Wednesday, March 21, 2007

Hey, Is That Where Google Got Its Name?

Been working on developing a pilot for a new history/anthropology show for a few days straight now and my brain’s starting to get googly.

As I’ve posted about before, this is where the creation of a TV show gets difficult: when you need to create a verbal pitch and written documents that quickly and clearly illustrate that it’s not just a cool idea, but a compelling, fresh television show that’s easy to visualize from start to finish -– and will last multiple seasons, constantly building ratings and staying relevant and on-brand, in an increasingly fickle world. Oh, and be producible for essentially no money. And we can start yesterday, if you just sign here.

Which is very wiggly work. It, like any good storytelling, is taking something as ephemeral and formless as an idea and turning it into something that exists without you. And I mean without you. Tricky. Lots of mind-wrangling and idea-surfing. Grinding your skateboard of creativity on the handrail of the staircase connecting thought to reality. (As if that staircase exists, says Buddha, chuckling…)

I don’t know what any of that means. But you can see, after you work on it for a while, your brain gets googly.

Great googly moogly even.

So I’m taking a break. Focus on something else for a moment. Allow a fresh perspective to creep in. Free your mind and all that.

So I’ll spend a couple minutes telling you about a little forum we had last night.
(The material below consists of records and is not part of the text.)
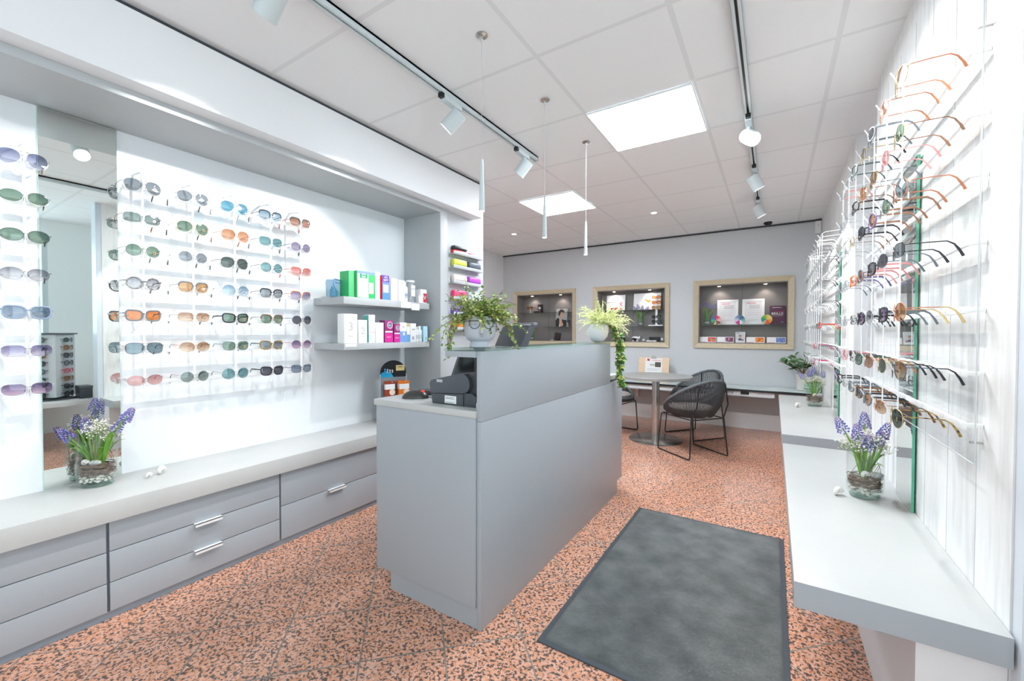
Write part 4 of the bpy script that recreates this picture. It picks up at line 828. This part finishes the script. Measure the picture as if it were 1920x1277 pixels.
# ------------------------------------------------------------------ floor mat
t=thing('floor_mat','dark grey entrance mat with rubber border on the granite floor','mat',(-.365,2.1,0)); T=Matrix.Translation(-t.location)
MB().box(-.794,.066,1.451,2.963,0,.006).xf(T).build('rubber_border',mat('mat_rubber',(74,80,86),.7),t,bevel=.002)
m=noisy('mat_pile',(104,107,107),(140,142,141),7,.95,(1,1,1),0,6); N_,L_,b_=nodes(m); nz=N_.new('ShaderNodeTexNoise'); nz.inputs['Scale'].default_value=420; bp=N_.new('ShaderNodeBump'); bp.inputs['Strength'].default_value=.8; bp.inputs['Distance'].default_value=.004; L_.new(nz.outputs['Fac'],bp.inputs['Height']); L_.new(bp.outputs[0],b_.inputs['Normal'])
pile=MB(); nx,ny=120,210; rp=random.Random(2)
pile.v=[(-.772+.816*i/nx,.0+1.473+1.468*j/ny,.0105+rp.uniform(0,.0022) if 0<i<nx and 0<j<ny else .006) for j in range(ny+1) for i in range(nx+1)]
pile.f=[(j*(nx+1)+i,j*(nx+1)+i+1,(j+1)*(nx+1)+i+1,(j+1)*(nx+1)+i) for j in range(ny) for i in range(nx)]; pile.m=[0]*len(pile.f)
pile.xf(T).build('pile',m,t,smooth=80)
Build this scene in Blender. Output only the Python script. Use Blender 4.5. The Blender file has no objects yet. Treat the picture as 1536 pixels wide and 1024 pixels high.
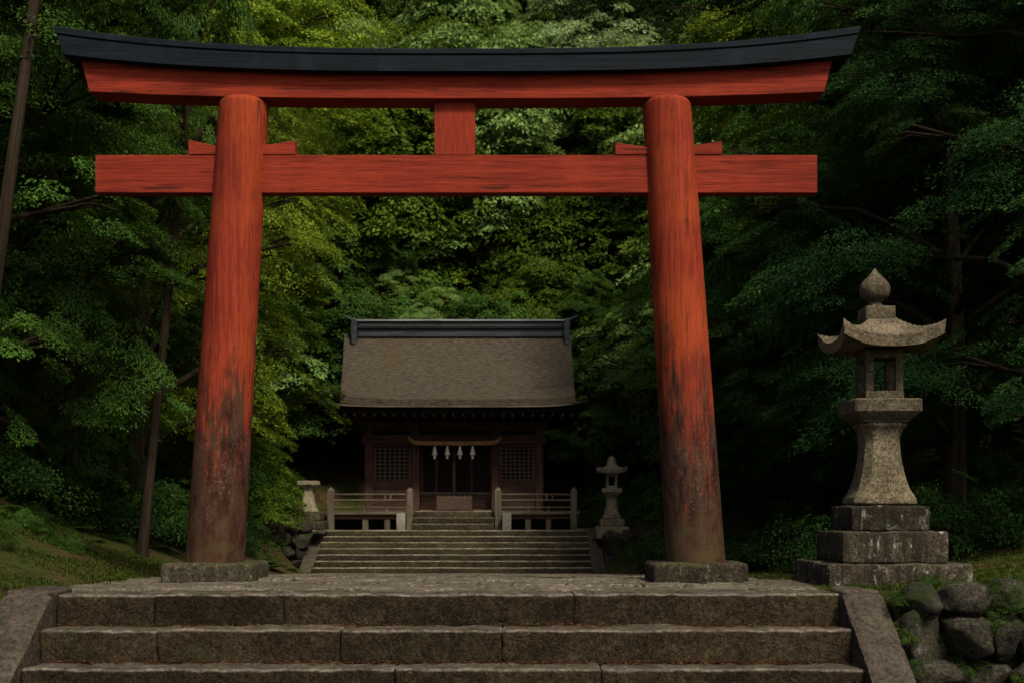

In conjunction with the ONFilm festival sponsored by Old Dominion University, the Hampton Roads Film Office set up a panel of independent filmmakers in the area to talk after a showing of Oscar-nominated shorts at the coolest arthouse theater in the area, the Naro (www.narocinema.com).

There were five of us who spoke and took questions about all aspects of making indy movies. It was great to get together with like-minded folks who are navigating some of the same waters, share ideas, horror stories, failures and successes.

In fact, afterwards I proposed doing so on a regular basis. My wife is in a book club and a women investors club. I have friends who are in writer’s groups. AA seems to help an awful lot of people.

There’s no doubting the importance of community, and this is true in the independent film world, too. While reading the blogs of writers and producers is helpful, think how much better it would be if everyone were in the same room.

Which would be easy to do in LA or New York.

But I think we can pull it off in VA, too.

I’ll let you know if it happens, and if it works.

Back to work, googly or no…

1 comment:

glassblowerscat said...

This is why I miss Greg (my own personal AA). And of course, there's his lovely middle-finger personality.